The Regency was an era of elegance and upheaval, which saw great changes politically, socially, militarily, and technologically. It was also a period of significant industrial and technological changes, agricultural reform, and a general movement of much of the populace from the countryside to the cities. Also during this period, hints of the development of social consciousness and women’s rights could be seen.
As a setting for romance novels, the Regency is appealing in part due to the rich dichotomy of history vs. Society, the real world vs. the apparently oblivious aristocratic world. That small, elegant, glittering world, seemingly insulated from the horrors of the Napoleonic Wars and from all types of reform, provides a real yet complex backdrop for the novels set in the period.
During the first half of the Regency, the Napoleonic War ravaged the Continent, and most British families lost husbands, fathers, sons, brothers, and uncles. During the latter half of the period, returning soldiers starved and the Luddites rioted against industrialization. Throughout it all, Society persevered in its pleasures, wearing silks, satins, velvets, and lace to balls, routs, soirees, and every type of party imaginable.

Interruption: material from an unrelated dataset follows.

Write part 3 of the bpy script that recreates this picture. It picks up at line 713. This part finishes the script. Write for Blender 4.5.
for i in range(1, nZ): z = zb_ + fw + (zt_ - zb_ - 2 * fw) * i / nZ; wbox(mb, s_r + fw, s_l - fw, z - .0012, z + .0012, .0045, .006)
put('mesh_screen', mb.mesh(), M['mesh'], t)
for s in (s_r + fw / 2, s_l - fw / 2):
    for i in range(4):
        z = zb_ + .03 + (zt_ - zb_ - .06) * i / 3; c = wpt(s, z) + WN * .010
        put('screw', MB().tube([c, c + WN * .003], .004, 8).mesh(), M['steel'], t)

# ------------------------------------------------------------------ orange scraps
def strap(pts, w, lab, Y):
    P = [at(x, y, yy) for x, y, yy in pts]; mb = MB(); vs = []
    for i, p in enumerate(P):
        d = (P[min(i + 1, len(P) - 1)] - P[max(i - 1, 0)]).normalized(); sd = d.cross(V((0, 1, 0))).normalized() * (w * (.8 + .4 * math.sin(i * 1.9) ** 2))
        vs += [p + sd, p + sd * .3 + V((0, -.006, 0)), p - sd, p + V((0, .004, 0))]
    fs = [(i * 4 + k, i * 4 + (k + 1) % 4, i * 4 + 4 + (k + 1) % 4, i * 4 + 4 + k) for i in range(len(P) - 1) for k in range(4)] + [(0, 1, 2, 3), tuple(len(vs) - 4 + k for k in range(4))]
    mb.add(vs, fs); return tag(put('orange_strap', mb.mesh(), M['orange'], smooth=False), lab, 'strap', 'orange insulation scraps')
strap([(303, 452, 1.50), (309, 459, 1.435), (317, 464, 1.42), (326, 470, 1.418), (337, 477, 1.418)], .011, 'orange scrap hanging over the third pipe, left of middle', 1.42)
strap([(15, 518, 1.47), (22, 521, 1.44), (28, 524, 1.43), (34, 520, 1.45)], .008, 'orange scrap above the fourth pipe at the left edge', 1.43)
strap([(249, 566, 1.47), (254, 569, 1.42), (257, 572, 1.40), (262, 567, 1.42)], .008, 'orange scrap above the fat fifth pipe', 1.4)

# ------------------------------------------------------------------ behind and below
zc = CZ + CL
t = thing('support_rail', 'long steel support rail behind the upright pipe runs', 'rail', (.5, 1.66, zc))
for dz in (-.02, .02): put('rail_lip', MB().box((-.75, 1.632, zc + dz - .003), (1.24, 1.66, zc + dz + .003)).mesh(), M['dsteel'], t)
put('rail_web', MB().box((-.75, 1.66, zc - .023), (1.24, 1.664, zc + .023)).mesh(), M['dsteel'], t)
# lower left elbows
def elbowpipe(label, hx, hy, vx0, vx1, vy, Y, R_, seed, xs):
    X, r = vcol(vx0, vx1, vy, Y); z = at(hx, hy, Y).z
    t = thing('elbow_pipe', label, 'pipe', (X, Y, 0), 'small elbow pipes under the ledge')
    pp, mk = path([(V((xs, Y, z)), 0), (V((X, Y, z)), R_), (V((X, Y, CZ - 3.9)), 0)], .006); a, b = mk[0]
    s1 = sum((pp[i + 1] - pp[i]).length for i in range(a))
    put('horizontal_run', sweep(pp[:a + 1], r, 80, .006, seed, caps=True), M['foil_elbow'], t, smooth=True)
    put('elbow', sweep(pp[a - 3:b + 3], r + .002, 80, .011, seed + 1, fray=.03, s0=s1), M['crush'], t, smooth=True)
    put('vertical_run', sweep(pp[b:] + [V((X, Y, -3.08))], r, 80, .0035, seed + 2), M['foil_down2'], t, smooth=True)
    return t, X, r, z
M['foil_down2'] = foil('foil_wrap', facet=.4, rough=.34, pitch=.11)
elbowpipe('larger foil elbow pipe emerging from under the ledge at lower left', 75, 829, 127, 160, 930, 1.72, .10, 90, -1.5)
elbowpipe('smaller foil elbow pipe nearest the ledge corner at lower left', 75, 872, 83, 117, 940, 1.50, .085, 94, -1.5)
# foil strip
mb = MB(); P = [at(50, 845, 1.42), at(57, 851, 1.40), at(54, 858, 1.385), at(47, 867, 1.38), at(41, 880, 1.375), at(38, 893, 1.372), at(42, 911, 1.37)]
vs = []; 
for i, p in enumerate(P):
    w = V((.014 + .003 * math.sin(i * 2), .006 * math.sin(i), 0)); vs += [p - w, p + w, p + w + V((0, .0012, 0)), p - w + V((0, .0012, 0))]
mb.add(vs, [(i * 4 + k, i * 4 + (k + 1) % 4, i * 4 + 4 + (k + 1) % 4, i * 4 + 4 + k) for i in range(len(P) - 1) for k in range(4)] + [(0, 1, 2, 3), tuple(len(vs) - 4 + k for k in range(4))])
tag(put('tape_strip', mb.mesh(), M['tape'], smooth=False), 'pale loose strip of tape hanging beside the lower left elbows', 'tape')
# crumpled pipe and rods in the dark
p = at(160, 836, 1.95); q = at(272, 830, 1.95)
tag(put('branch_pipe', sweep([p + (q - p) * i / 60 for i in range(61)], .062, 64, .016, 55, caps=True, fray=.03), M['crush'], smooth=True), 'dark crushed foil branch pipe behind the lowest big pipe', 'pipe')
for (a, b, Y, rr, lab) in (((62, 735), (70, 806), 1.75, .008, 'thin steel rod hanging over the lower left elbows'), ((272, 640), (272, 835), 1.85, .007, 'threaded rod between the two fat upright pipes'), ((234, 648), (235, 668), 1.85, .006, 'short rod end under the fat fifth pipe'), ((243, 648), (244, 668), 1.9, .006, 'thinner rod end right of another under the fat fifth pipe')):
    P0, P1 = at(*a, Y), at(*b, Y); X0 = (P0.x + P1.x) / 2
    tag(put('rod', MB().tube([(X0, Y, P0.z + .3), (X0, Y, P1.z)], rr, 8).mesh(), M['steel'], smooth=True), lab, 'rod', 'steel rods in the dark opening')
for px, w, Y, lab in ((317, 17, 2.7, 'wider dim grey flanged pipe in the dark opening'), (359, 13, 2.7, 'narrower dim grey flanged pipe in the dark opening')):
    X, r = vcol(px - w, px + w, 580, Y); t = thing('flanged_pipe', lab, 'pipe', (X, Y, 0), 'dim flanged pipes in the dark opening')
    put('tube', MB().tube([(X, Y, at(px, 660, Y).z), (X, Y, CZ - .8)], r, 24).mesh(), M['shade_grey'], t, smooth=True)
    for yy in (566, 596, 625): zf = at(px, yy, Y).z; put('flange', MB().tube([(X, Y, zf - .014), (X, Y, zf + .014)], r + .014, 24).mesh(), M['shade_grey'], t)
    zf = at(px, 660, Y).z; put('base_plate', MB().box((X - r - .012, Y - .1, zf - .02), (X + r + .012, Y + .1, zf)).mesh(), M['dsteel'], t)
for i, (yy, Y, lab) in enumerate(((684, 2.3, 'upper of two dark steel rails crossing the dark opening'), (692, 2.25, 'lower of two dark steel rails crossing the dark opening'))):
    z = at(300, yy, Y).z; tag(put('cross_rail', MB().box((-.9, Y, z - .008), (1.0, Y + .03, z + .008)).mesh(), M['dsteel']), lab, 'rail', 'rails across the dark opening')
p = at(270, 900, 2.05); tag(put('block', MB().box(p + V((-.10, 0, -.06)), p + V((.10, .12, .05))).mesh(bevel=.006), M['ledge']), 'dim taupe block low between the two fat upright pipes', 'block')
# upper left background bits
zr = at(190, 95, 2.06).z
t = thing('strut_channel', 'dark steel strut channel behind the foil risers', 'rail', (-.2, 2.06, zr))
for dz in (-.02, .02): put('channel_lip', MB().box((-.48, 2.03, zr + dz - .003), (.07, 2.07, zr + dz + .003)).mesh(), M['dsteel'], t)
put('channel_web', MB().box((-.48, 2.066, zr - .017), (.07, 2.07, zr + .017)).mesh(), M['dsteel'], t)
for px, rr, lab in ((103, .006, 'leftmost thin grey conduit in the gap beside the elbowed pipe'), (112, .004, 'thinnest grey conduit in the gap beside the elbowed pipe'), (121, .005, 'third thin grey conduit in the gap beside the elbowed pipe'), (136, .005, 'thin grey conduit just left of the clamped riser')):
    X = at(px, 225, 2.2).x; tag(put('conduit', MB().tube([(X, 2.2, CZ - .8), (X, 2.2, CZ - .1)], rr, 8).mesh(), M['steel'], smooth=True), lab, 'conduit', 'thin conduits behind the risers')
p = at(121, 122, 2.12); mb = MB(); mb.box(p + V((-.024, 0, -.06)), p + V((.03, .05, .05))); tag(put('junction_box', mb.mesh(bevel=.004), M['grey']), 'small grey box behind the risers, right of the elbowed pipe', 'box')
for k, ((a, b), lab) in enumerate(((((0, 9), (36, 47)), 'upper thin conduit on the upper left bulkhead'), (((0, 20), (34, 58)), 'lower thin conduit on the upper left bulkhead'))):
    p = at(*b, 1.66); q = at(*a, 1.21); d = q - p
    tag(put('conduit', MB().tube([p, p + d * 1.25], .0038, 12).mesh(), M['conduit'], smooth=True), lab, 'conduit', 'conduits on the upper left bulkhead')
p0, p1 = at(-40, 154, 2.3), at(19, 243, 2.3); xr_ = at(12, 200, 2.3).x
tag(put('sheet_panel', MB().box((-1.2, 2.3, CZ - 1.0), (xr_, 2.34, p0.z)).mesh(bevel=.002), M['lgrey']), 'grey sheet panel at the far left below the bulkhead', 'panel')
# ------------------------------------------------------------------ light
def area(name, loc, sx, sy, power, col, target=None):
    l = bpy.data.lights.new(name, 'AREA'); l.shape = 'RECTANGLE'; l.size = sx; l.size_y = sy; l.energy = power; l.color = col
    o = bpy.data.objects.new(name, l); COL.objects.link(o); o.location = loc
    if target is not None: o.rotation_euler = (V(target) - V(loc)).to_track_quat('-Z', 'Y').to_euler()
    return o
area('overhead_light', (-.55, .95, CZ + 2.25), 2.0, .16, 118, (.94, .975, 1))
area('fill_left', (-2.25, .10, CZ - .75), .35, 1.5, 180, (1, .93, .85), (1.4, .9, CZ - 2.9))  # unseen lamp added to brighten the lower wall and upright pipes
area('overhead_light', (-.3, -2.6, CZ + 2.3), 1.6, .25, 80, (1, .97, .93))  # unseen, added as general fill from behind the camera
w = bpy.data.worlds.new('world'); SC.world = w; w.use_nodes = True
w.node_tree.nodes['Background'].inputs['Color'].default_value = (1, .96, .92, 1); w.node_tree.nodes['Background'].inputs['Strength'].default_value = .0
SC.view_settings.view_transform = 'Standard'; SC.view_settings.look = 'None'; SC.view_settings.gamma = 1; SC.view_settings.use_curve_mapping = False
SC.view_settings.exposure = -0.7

At the apex of fashionable Society stood the Prince Regent, a fat, fifty-ish, pleasure-seeking womanizer who was self-indulgent almost to the point of hedonism. He was also one of the best educated monarchs England ever had. He was a major supporter of the arts, and the scope of his interests---and his unrestrained spending---included architecture, painting, music, and fashion.
Beset by debts and profligate, the Prince was never popular with his subjects. But his collections formed the basis of the Royal Collection and the National Portrait Gallery, and he transformed Windsor Castle and Buckingham Palace.
George IV died in 1830 at the age of sixty-seven.